## STATED EXERCISE
Quote, without change, all of the lines that follow.

## DATA SHOWN
□ □ □ □ □ □ □

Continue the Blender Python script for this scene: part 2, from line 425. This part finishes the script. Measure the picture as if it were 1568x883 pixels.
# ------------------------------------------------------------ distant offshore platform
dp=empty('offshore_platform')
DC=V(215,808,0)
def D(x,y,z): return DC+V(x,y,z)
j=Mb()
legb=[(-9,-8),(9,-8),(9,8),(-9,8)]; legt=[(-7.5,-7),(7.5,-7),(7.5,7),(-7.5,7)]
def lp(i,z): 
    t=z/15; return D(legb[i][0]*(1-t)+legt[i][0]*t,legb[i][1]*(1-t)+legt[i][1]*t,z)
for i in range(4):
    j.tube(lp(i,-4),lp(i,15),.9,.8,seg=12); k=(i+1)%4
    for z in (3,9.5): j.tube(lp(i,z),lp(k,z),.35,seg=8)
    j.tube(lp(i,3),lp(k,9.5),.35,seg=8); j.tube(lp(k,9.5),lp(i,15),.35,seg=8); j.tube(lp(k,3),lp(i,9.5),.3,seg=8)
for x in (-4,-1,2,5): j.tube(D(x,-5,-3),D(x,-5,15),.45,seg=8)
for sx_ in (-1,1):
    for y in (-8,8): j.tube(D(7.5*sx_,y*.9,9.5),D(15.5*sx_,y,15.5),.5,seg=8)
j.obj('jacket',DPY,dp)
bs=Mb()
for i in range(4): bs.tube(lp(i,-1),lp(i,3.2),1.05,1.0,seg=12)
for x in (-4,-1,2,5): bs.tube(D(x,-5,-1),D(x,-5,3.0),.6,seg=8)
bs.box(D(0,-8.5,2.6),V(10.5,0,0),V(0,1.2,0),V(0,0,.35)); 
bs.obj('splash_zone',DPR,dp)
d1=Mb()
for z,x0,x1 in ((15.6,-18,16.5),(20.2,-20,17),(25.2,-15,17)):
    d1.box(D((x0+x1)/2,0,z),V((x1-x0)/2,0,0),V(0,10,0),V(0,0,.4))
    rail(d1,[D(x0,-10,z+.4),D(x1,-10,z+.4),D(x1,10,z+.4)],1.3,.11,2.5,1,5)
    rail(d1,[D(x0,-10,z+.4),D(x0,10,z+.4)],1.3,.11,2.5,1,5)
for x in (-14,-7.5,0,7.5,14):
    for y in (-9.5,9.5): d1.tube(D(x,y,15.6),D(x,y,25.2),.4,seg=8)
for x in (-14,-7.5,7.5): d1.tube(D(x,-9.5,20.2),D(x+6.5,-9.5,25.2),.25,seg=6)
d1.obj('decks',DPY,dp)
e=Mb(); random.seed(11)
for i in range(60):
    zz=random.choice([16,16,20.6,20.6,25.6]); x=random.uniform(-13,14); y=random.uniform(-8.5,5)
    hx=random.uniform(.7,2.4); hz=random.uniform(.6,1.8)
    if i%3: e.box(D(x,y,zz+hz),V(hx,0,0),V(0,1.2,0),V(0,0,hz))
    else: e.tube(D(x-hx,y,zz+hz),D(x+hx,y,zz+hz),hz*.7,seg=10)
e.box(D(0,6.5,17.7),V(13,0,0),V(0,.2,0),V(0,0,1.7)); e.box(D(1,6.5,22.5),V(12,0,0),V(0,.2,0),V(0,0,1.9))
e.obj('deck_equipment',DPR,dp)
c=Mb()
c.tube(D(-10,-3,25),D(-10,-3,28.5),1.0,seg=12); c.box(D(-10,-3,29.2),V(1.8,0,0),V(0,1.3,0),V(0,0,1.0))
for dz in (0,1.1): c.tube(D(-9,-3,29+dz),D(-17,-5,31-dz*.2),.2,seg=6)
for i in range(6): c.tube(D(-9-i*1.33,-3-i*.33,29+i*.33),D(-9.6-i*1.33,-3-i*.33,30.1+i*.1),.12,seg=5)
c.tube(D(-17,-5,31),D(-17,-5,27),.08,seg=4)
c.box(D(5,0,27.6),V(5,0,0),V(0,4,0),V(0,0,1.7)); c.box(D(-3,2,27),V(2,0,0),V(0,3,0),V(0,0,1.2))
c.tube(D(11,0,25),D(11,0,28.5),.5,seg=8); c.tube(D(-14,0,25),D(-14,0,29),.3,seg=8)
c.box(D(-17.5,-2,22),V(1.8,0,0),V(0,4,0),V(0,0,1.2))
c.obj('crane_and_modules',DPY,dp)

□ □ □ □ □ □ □

## CORRECT OUTPUT
Continue the Blender Python script for this scene: part 2, from line 425. This part finishes the script. Measure the picture as if it were 1568x883 pixels.
# ------------------------------------------------------------ distant offshore platform
dp=empty('offshore_platform')
DC=V(215,808,0)
def D(x,y,z): return DC+V(x,y,z)
j=Mb()
legb=[(-9,-8),(9,-8),(9,8),(-9,8)]; legt=[(-7.5,-7),(7.5,-7),(7.5,7),(-7.5,7)]
def lp(i,z): 
    t=z/15; return D(legb[i][0]*(1-t)+legt[i][0]*t,legb[i][1]*(1-t)+legt[i][1]*t,z)
for i in range(4):
    j.tube(lp(i,-4),lp(i,15),.9,.8,seg=12); k=(i+1)%4
    for z in (3,9.5): j.tube(lp(i,z),lp(k,z),.35,seg=8)
    j.tube(lp(i,3),lp(k,9.5),.35,seg=8); j.tube(lp(k,9.5),lp(i,15),.35,seg=8); j.tube(lp(k,3),lp(i,9.5),.3,seg=8)
for x in (-4,-1,2,5): j.tube(D(x,-5,-3),D(x,-5,15),.45,seg=8)
for sx_ in (-1,1):
    for y in (-8,8): j.tube(D(7.5*sx_,y*.9,9.5),D(15.5*sx_,y,15.5),.5,seg=8)
j.obj('jacket',DPY,dp)
bs=Mb()
for i in range(4): bs.tube(lp(i,-1),lp(i,3.2),1.05,1.0,seg=12)
for x in (-4,-1,2,5): bs.tube(D(x,-5,-1),D(x,-5,3.0),.6,seg=8)
bs.box(D(0,-8.5,2.6),V(10.5,0,0),V(0,1.2,0),V(0,0,.35)); 
bs.obj('splash_zone',DPR,dp)
d1=Mb()
for z,x0,x1 in ((15.6,-18,16.5),(20.2,-20,17),(25.2,-15,17)):
    d1.box(D((x0+x1)/2,0,z),V((x1-x0)/2,0,0),V(0,10,0),V(0,0,.4))
    rail(d1,[D(x0,-10,z+.4),D(x1,-10,z+.4),D(x1,10,z+.4)],1.3,.11,2.5,1,5)
    rail(d1,[D(x0,-10,z+.4),D(x0,10,z+.4)],1.3,.11,2.5,1,5)
for x in (-14,-7.5,0,7.5,14):
    for y in (-9.5,9.5): d1.tube(D(x,y,15.6),D(x,y,25.2),.4,seg=8)
for x in (-14,-7.5,7.5): d1.tube(D(x,-9.5,20.2),D(x+6.5,-9.5,25.2),.25,seg=6)
d1.obj('decks',DPY,dp)
e=Mb(); random.seed(11)
for i in range(60):
    zz=random.choice([16,16,20.6,20.6,25.6]); x=random.uniform(-13,14); y=random.uniform(-8.5,5)
    hx=random.uniform(.7,2.4); hz=random.uniform(.6,1.8)
    if i%3: e.box(D(x,y,zz+hz),V(hx,0,0),V(0,1.2,0),V(0,0,hz))
    else: e.tube(D(x-hx,y,zz+hz),D(x+hx,y,zz+hz),hz*.7,seg=10)
e.box(D(0,6.5,17.7),V(13,0,0),V(0,.2,0),V(0,0,1.7)); e.box(D(1,6.5,22.5),V(12,0,0),V(0,.2,0),V(0,0,1.9))
e.obj('deck_equipment',DPR,dp)
c=Mb()
c.tube(D(-10,-3,25),D(-10,-3,28.5),1.0,seg=12); c.box(D(-10,-3,29.2),V(1.8,0,0),V(0,1.3,0),V(0,0,1.0))
for dz in (0,1.1): c.tube(D(-9,-3,29+dz),D(-17,-5,31-dz*.2),.2,seg=6)
for i in range(6): c.tube(D(-9-i*1.33,-3-i*.33,29+i*.33),D(-9.6-i*1.33,-3-i*.33,30.1+i*.1),.12,seg=5)
c.tube(D(-17,-5,31),D(-17,-5,27),.08,seg=4)
c.box(D(5,0,27.6),V(5,0,0),V(0,4,0),V(0,0,1.7)); c.box(D(-3,2,27),V(2,0,0),V(0,3,0),V(0,0,1.2))
c.tube(D(11,0,25),D(11,0,28.5),.5,seg=8); c.tube(D(-14,0,25),D(-14,0,29),.3,seg=8)
c.box(D(-17.5,-2,22),V(1.8,0,0),V(0,4,0),V(0,0,1.2))
c.obj('crane_and_modules',DPY,dp)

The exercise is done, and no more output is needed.